Leraar Jeroen keek de grappenmaker bedenkelijk aan. De laatste verduidelijkte: “bestaat dat ook als pdf?” De leraar zuchtte. Je kon hem geen ongelijk geven: naar goede gewoonte zat nagenoeg elke cursist overdag voor z’n broodwinning achter een computer. En kwamen we ‘s avonds hout zagen om eens niet naar een scherm te staren. Vroegen we toch weer naar control-pdf.
“In dezen boek staat alles wat ge nodig hebt.” En daarmee was de kous af.
Ik wou toen zeggen dat dit een scharniermoment was. Maar zo’n moppen durfde ik allang niet meer maken in de les.** Vorig jaar kwam ik nog weg met ‘Gaat dat lukken? Ik frees ervoor.” Dit jaar kun je bij zo’n grappen een speld horen vallen. En dan lijkt een hobby plots te veel op werk of thuis.
Ondertussen lijkt de houtles zich in een nieuwe plooi te leggen. Sinds nieuwjaar zijn we elke les nog maar met vijf geweest. Terwijl we met tien gestart waren. De bissers sturen al een maandje hun kat. En iedereen voelt hoe we stilaan een gokje kunnen wagen: komen ze nog terug of niet?
Ik dacht ook dat De Kompaan ging afvallen, maar de laatste les verscheen hij toch weer. Een uur te laat, waardoor hij onbewust doch slinks aan het scharnierplezier ontsnapte.

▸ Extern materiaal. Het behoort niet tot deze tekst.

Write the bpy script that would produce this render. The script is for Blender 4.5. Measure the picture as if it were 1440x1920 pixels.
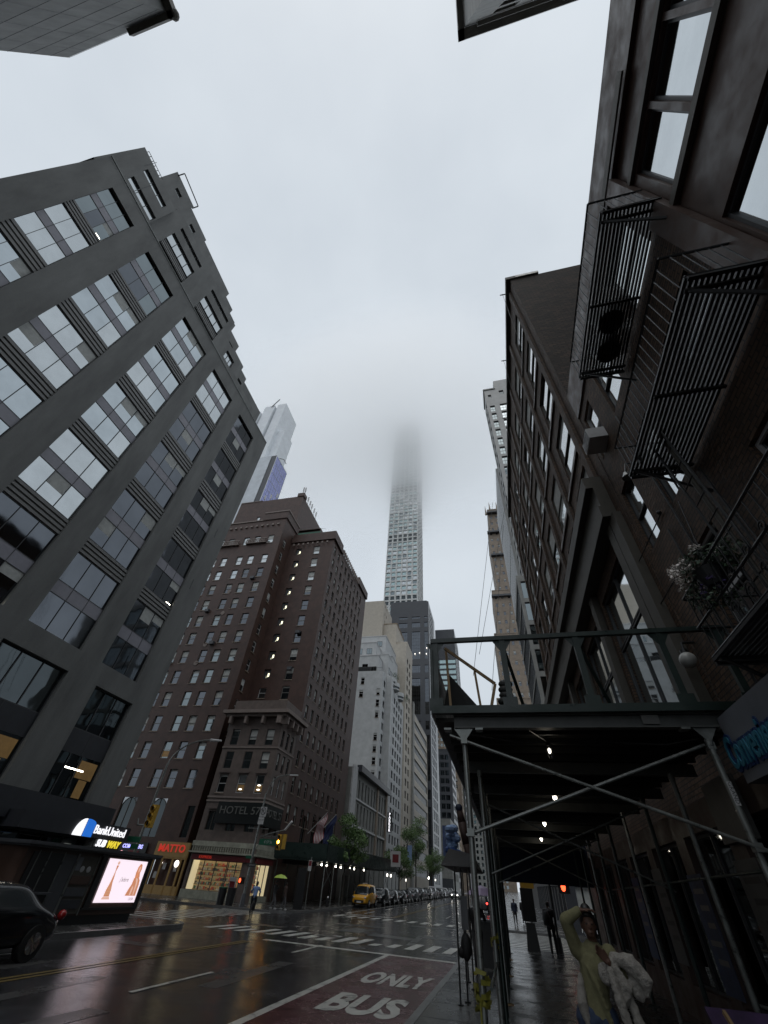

De Kompaan is bijzonder. En misschien wel de tweede reden voor mijn lange stilzwijgen. Want ik ken De Kompaan ook los van de houtles. En De Kompaan weet van deze nieuwsbrief. Zijn vrouw leest ‘m elke keer (Hey daar, G!). En dus paste ik op mijn tellen. Want hij zou maar eens Boos moeten zijn. Over hoe ik ‘m hier portretteer. Of niet portretteer. Mensen niet Boos maken is 90% van mijn motivatie in het leven.
Tot De Kompaan een week geleden plots zei: “Ah ja, dat is iets zeker, die nieuwsbrief?Ik heb dat eigenlijk nog nooit gelezen.”
En dus maakt het allemaal niet uit.
Dat is misschien wel de essentie van deze nieuwsbrief. Elke keer wanneer ik denk: “Het gaat mis! Iemand gaat het ontdekken! Iemand gaat Boos zijn! Ik ben alleen in de les want niemand wil nog komen! Er zit iemand in de les die het écht weet! En. Die. Gaat. Boos. Zijn.” Dan gebeurt er toch weer niets. Zo ook met de Kompaan. Die is niet boos, want hij leest dit niet.
Maar terug naar de kern van de zaak: onze werkbank. Samen met vier andere amateurs werk ik daar elke week aan verder. In het groepje zonder De Bissers. Want ook bij de groepsverdeling was De Kompaan een uur te laat. Ondanks onze vriendschap, belandde hij toen bij de Grandioos Gebuisden in de groep.
Zou hij daarover eigenlijk boos zijn?
*De leraar heet niet Jeroen. Maar had zo een Jeroen kunnen zijn.
**Een stemmetje in mijn hoofd zegt dat ik in deze nieuwsbrief evenmin met zo’n moppen ben weggekomen. Maar hé, ik hou u niet tegen om dat in reply te laten weten hé.